**WHAT YOU SHOULD DO**: Would you print the records below from the first line through the line containing "from mathutils import", skipping the pictures?

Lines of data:
□ □ □ □
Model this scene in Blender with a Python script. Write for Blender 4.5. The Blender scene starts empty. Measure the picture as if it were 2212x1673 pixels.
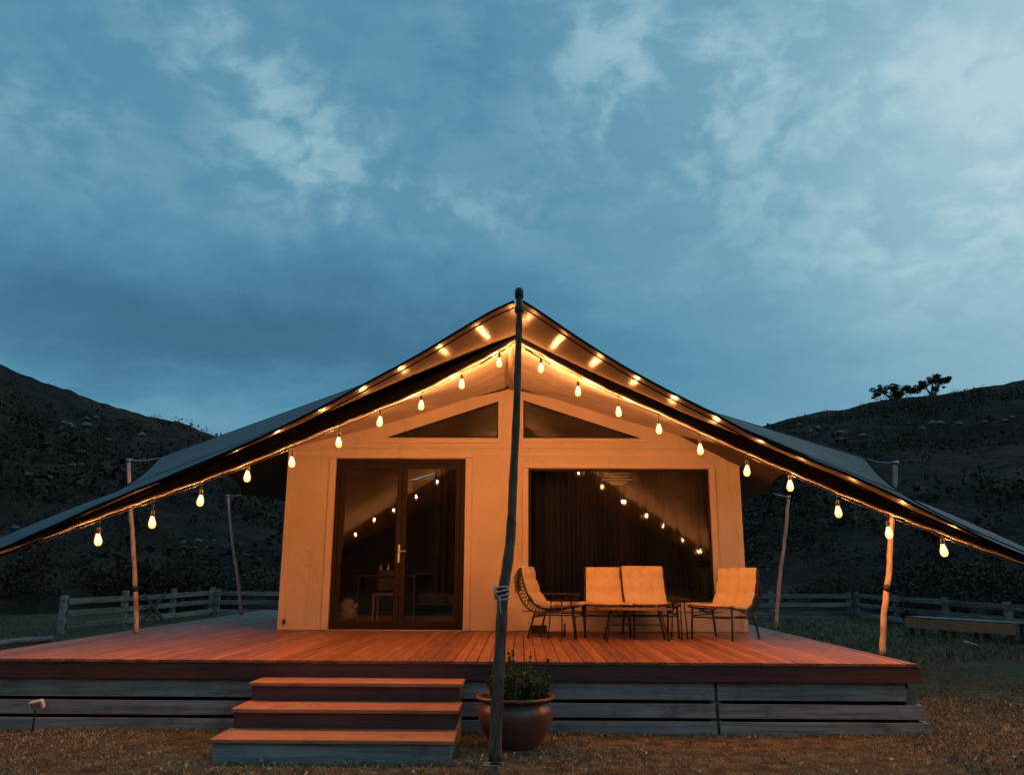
import bpy, math, random
import numpy as np
from mathutils import Vector, Matrix, Euler, Quaternion

random.seed(7)
rng = np.random.default_rng(7)
R = math.radians
sc = bpy.context.scene
COL = sc.collection

# ------------------------------------------------------------------ camera
PW, PH = 2211.0, 1673.0           # measuring frame
F = 1750.0                        # focal length in measuring pixels
CAMZ, DECK = 1.26, 0.54
PITCH, YAW, ROLL = R(12.75), R(0.65), R(0.28)
cam_d = bpy.data.cameras.new("camera"); cam = bpy.data.objects.new("camera", cam_d); COL.objects.link(cam)
cam_d.sensor_width = 36.0; cam_d.lens = 36.0 * F / PW
cam_d.clip_start = 0.05; cam_d.clip_end = 6000
CR = (Matrix.Rotation(YAW, 3, 'Z') @ Matrix.Rotation(math.pi / 2 + PITCH, 3, 'X') @ Matrix.Rotation(ROLL, 3, 'Z'))
cam.matrix_world = Matrix.Translation((0, 0, CAMZ)) @ CR.to_4x4()
sc.camera = cam


def ray(px, py):
    return (CR @ Vector(((px - PW / 2) / F, -(py - PH / 2) / F, -1.0)))


def at(px, py, D):                # measured point at depth D (metres in front, world Y)
    r = ray(px, py); t = D / r.y
    return Vector((r.x * t, D, CAMZ + r.z * t))


def on(px, py, z):                # measured point on the level z
    r = ray(px, py); t = (z - CAMZ) / r.z
    return Vector((r.x * t, r.y * t, z))


# ------------------------------------------------------------------ render settings
sc.view_settings.view_transform = 'Standard'; sc.view_settings.look = 'None'
sc.view_settings.exposure = 0.0; sc.view_settings.gamma = 1.0
sc.view_settings.use_curve_mapping = False
sc.render.engine = 'CYCLES'
sc.cycles.use_denoising = True
sc.cycles.max_bounces = 6; sc.cycles.diffuse_bounces = 3; sc.cycles.glossy_bounces = 3
sc.cycles.transmission_bounces = 4; sc.cycles.transparent_max_bounces = 10
sc.cycles.sample_clamp_indirect = 6.0
sc.cycles.caustics_reflective = False; sc.cycles.caustics_refractive = False


# ------------------------------------------------------------------ node helpers
class NT:
    def __init__(s, tree): s.t = tree; s.n = tree.nodes; s.l = tree.links
    def new(s, typ, **kw):
        n = s.n.new(typ)
        for k, v in kw.items(): setattr(n, k, v)
        return n
    def set(s, sock, v):
        if isinstance(v, bpy.types.NodeSocket): s.l.new(v, sock)
        elif v is not None: sock.default_value = v
    def math(s, op, a, b=None, c=None, clamp=False):
        n = s.new('ShaderNodeMath', operation=op); n.use_clamp = clamp
        for i, v in enumerate((a, b, c)): s.set(n.inputs[i], v)
        return n.outputs[0]
    def vmath(s, op, a, b=None, scale=None):
        n = s.new('ShaderNodeVectorMath', operation=op)
        s.set(n.inputs[0], a); s.set(n.inputs[1], b)
        if scale is not None: s.set(n.inputs['Scale'], scale)
        return n.outputs['Value'] if op in ('LENGTH', 'DISTANCE', 'DOT_PRODUCT') else n.outputs['Vector']
    def mr(s, v, a, b, c=0.0, d=1.0, interp='SMOOTHSTEP'):
        n = s.new('ShaderNodeMapRange', interpolation_type=interp)
        s.set(n.inputs['Value'], v); s.set(n.inputs['From Min'], a); s.set(n.inputs['From Max'], b)
        s.set(n.inputs['To Min'], c); s.set(n.inputs['To Max'], d)
        return n.outputs['Result']
    def noise(s, vec, scale, detail=4, rough=0.5, dist=0.0, col=False):
        n = s.new('ShaderNodeTexNoise'); s.set(n.inputs['Vector'], vec)
        s.set(n.inputs['Scale'], scale); n.inputs['Detail'].default_value = detail
        n.inputs['Roughness'].default_value = rough; n.inputs['Distortion'].default_value = dist
        return n.outputs['Color'] if col else n.outputs['Fac']
    def mix(s, f, a, b, blend='MIX'):
        n = s.new('ShaderNodeMix', data_type='RGBA', blend_type=blend)
        s.set(n.inputs[0], f); s.set(n.inputs[6], a); s.set(n.inputs[7], b)
        return n.outputs[2]
    def ramp(s, f, stops, interp='EASE'):
        n = s.new('ShaderNodeValToRGB'); n.color_ramp.interpolation = interp
        e = n.color_ramp.elements
        while len(e) < len(stops): e.new(0.5)
        for q, (p, c) in zip(e, stops): q.position = p; q.color = (*c, 1)
        s.set(n.inputs[0], f)
        return n.outputs['Color']
    def mapping(s, vec, scale=(1, 1, 1), loc=(0, 0, 0), rot=(0, 0, 0)):
        n = s.new('ShaderNodeMapping'); s.set(n.inputs['Vector'], vec)
        n.inputs['Scale'].default_value = scale; s.set(n.inputs['Location'], loc); n.inputs['Rotation'].default_value = rot
        return n.outputs[0]


def c4(c): return (c[0], c[1], c[2], 1.0)


# ------------------------------------------------------------------ world: dusk sky with broken cloud
SUN_EL, SUN_ROT = R(6), R(60)
world = bpy.data.worlds.new("World"); sc.world = world; world.use_nodes = True
wt = world.node_tree; wt.nodes.clear(); W = NT(wt)
geo = W.new('ShaderNodeTexCoord').outputs['Generated']
nrm = W.vmath('NORMALIZE', geo)
sep = W.new('ShaderNodeSeparateXYZ'); W.l.new(nrm, sep.inputs[0])
zz = W.math('MAXIMUM', sep.outputs['Z'], 0.0)
zq = W.math('ADD', zz, 0.22)
px_ = W.math('DIVIDE', sep.outputs['X'], zq); py_ = W.math('DIVIDE', sep.outputs['Y'], zq)
cmb = W.new('ShaderNodeCombineXYZ'); W.l.new(px_, cmb.inputs[0]); W.l.new(py_, cmb.inputs[1])
P2 = cmb.outputs[0]
wob = W.vmath('SUBTRACT', W.noise(P2, 3.0, 5, 0.6, col=True), (0.5, 0.5, 0.5))
wob = W.vmath('MULTIPLY', wob, (0.14, 0.0, 0.12))
Vw = W.vmath('ADD', nrm, wob)


def blob(px, py, rx, ry, amp, tilt=0.0):
    d = ray(px, py).normalized()
    v = W.vmath('SUBTRACT', Vw, tuple(d))
    if tilt:
        v = W.mapping(v, rot=(0, R(tilt), 0))
    v = W.vmath('MULTIPLY', v, (F / rx, 0.0, F / ry))
    return W.mr(W.vmath('LENGTH', v), 0.0, 1.0, amp, 0.0)


b = W.math('ADD', 0.43, 0.0)
# brighter towards the right and top right where the sun has set
gr = W.math('ADD', W.math('MULTIPLY', sep.outputs['X'], 0.95), W.math('MULTIPLY', sep.outputs['Z'], 0.30))
b = W.math('ADD', b, W.mr(gr, 0.12, 0.78, 0.0, 0.40, 'LINEAR'))
for a in [
    (330, 700, 1150, 230, -0.26, 4), (760, 770, 560, 130, -0.11, 0), (120, 610, 420, 110, -0.05, 0),
    (1350, 800, 800, 190, -0.12, -6), (900, 600, 600, 120, -0.04, 0),
    (200, 900, 620, 130, 0.10, 0), (1050, 120, 260, 180, -0.05, 0), (2150, 330, 480, 480, 0.15, 0), (2250, 20, 420, 260, 0.06, 0),
    (1400, 560, 500, 120, 0.02, 0), (150, 100, 320, 200, -0.03, 0),
]:
    b = W.math('ADD', b, blob(*a))
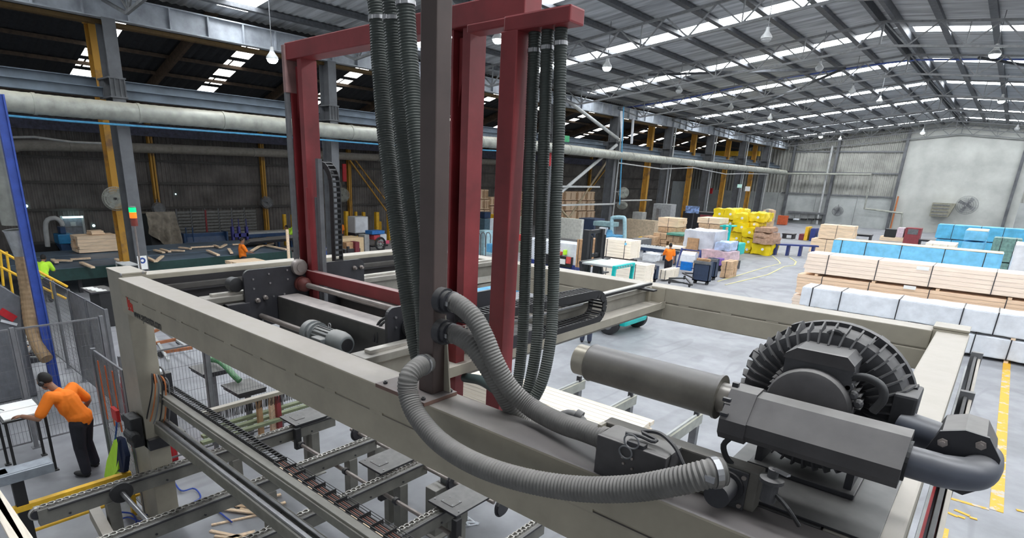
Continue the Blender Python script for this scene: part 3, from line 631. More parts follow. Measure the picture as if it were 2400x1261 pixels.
hose('ribbed_hose', [(1045,780,2.31),(1070,785,2.31),(1105,808,2.31),(1140,855,2.33),(1170,905,2.38),(1200,955,2.45),(1235,995,2.52),(1290,1010,2.6)], .054, M_hose, 'lower dusty ribbed hose leaving the brown post and passing behind its twin', clamps=(.05,))
0 and hose('ribbed_hose', [(1052,600,2.44),(1050,760,2.43),(1056,850,2.43),(1065,900,2.43)], .03, M_hoseg, 'short dark hose hugging the right side of the brown post base')
# dark smooth hose behind
tag(MB().tube(smoothpath([at(1090,885,y=3.3), at(1130,893,y=3.2), at(1180,925,y=3.0), at(1240,965,y=2.9)], .04), .04, 12).build('smooth_hose', mat('green_black_hose', (.05,.08,.08), .5), smooth=True), 'smooth dark green hose between the red posts, behind the near beam', 'hose')
tag(MB().tube(smoothpath([at(1300,985,y=2.7), at(1330,972,y=2.75), at(1355,980,y=2.75), at(1372,1003,y=2.7), at(1378,1030,y=2.6)], .03), .032, 12).lathe(at(1355,978,y=2.75), (1,.2,-.3), [(-.02,.045),(.02,.045)], 14).build('hose_elbow', M_dark, smooth=True), 'small black curved hose coupling behind the grey steel box', 'hose')

# ---- cable chain with its loop on the right rail ----
def cable_chain(name, pts, w, h, lab, wdir, pitch=.06, m=None):
    t = thing(name, lab, 'cable carrier', pts[0]); P = smoothpath(pts, pitch); m = m or M_black
    for i in range(len(P)-1):
        a, b = P[i], P[i+1]; d = (b-a).normalized(); n = d.cross(Vector(wdir)).normalized(); s = Vector(wdir)
        mb = MB()
        for sg in (-1, 1): mb.bar(a+s*sg*w/2, b+s*sg*w/2+d*.004, .012, h, n)
        mb.bar((a+b)/2+n*h*.4-s*w/2, (a+b)/2+n*h*.4+s*w/2, .02, .008, n); mb.bar((a+b)/2-n*h*.4-s*w/2, (a+b)/2-n*h*.4+s*w/2, .02, .008, n)
        mb.build('chain_link', m, t)
    return t
zc = at(1400,690,x=-3.1).z
y_l = at(1395,700,x=-3.1).y
lp = [(-3.09, 3.3, 3.67), (-3.09, 4.2, 3.66), (-3.09, 5.0, 3.65), (-3.09, y_l-.12, 3.64), (-3.09, y_l, 3.59), (-3.09, y_l+.05, 3.49), (-3.09, y_l+.0, 3.39), (-3.09, y_l-.12, 3.352), (-3.09, 4.9, 3.35), (-3.09, 4.3, 3.35)]
cable_chain('cable_chain', lp, .17, .08, 'black cable carrier chain bending in a loop on the right-hand rail', (1,0,0))
# junction and cables on top of carriage at the right
jb = thing('valve_bank', 'dark block of valves and cables at the right end of the carriage', 'machine', (-3.2, 3.9, 3.5))
MB().box(-3.28,-2.98,3.55,4.3,3.34,3.46,.01).build('housing', M_dark, jb)
for k in range(5): MB().tube(smoothpath([(-3.25,3.5+.12*k,3.5),(-3.4,3.9+.12*k,3.62),(-3.35,4.5+.1*k,3.60),(-3.2,5+.05*k,3.56)],.08), .012, 6).build('cable', M_black, jb)
for k in range(8): MB().bar((-3.45,3.6+.15*k,3.58),(-2.95,3.62+.15*k,3.6),.012).build('tray_rung', M_grey, jb)
MB().bar((-3.45,3.5,3.58),(-3.45,4.9,3.58),.015).bar((-2.95,3.5,3.6),(-2.95,4.9,3.6),.015).build('tray_edge', M_grey, jb)
# upright cable chain at the red mast
cable_chain('cable_chain', [at(755,385,y=4.0), at(770,390,y=4.0), at(782,415,y=4.0), at(786,460,y=4.0), at(788,520,y=4.0), at(791,600,y=4.0), at(795,670,y=4.0), at(798,690,y=4.0)], .1, .07, 'black cable carrier chain hanging upright beside the left red post', (0,1,0))

# =============== side channel blower, silencers, pipes at the right end of the near beam ===============
YB = 2.45
P_ = lambda px, py, y=YB: at(px, py, y=y)
a = P_(1385,842); b = P_(1690,930)
sl = thing('silencer', 'long dusty grey cylindrical silencer lying above the beam, pointing left', 'silencer', (a.x, YB, a.z))
ax = Vector((b.x-a.x, 0, 0)); L = ax.length; zc_ = P_(1530,888).z; R = .092
MB().lathe((a.x,YB,zc_), (1,0,0), [(0,.02),(.0,R-.012),(.004,R),(.012,R+.004),(.02,R),(L-.02,R),(L-.012,R+.006),(L,R+.006),(L,R-.03)], 36).build('silencer_body', mat('dusty_silencer', (.17,.155,.13), .45, .2, var=.15, scale=5, dust=1.0, dcol=(.21,.20,.20), bump=.05), sl, smooth=True)
mb = MB().lathe((a.x-.07,YB,zc_), (1,0,0), [(0,R-.03),(0,R-.014),(.07,R-.014)], 32); mb.build('inlet_rim', mat('silver_rim', (.42,.38,.31), .35, .4), sl, smooth=True)
MB().lathe((a.x-.071,YB,zc_), (1,0,0), [(0,.004),(0,R-.022),(.002,R-.022)], 32).build('inlet_mouth', M_black, sl)
M_neck = mat('neck_steel', (.33,.30,.26), .35, .4, dust=.7, dcol=(.3,.28,.27))
MB().lathe((b.x-.0,YB,zc_), (1,0,0), [(0,.066),(.10,.066)], 26).build('neck', M_neck, sl, smooth=True)
MB().lathe((b.x+.045,YB,zc_), (1,0,0), [(0,.07),(.018,.07)], 26).box(b.x+.042,b.x+.068,YB-.09,YB-.066,zc_-.012,zc_+.012).box(b.x+.042,b.x+.066,YB-.02,YB+.0,zc_+.066,zc_+.085).build('hose_clamp', M_dark, sl)
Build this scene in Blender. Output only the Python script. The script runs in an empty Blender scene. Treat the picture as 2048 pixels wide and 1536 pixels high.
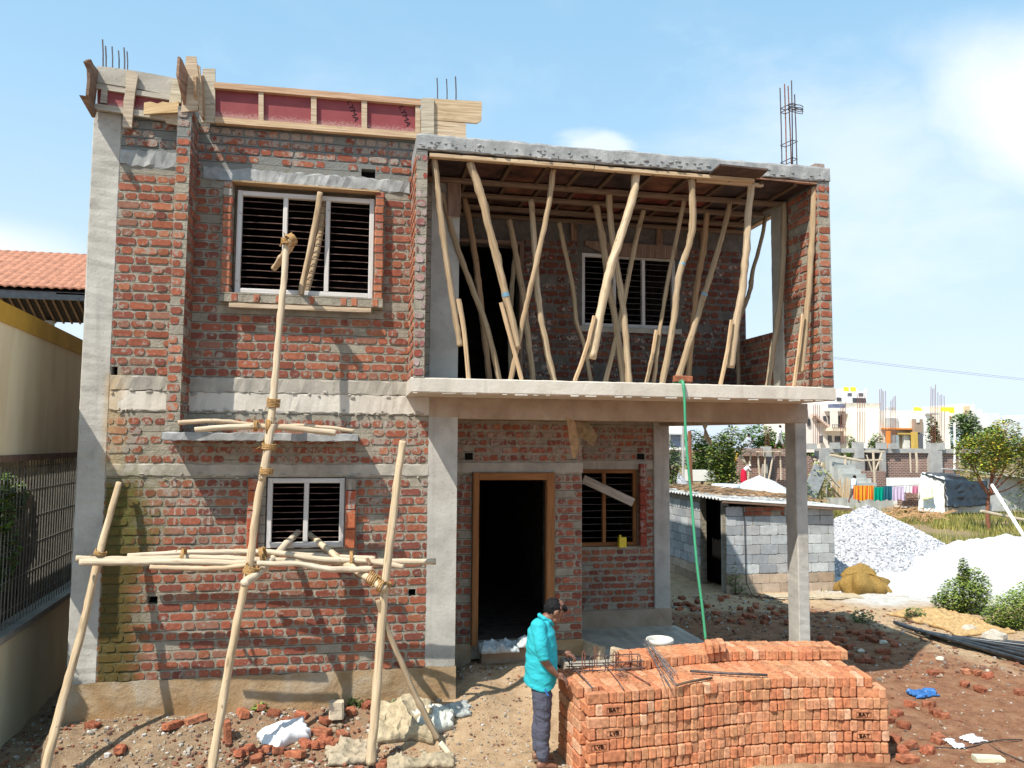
□ □ □ □
**PROBLEM SOLUTION**:
Model this scene in Blender with a Python script. Write for Blender 4.5. The Blender scene starts empty. Measure the picture as if it were 2212x1673 pixels.
import bpy, math, random
import numpy as np
from mathutils import Vector, Matrix, Euler, Quaternion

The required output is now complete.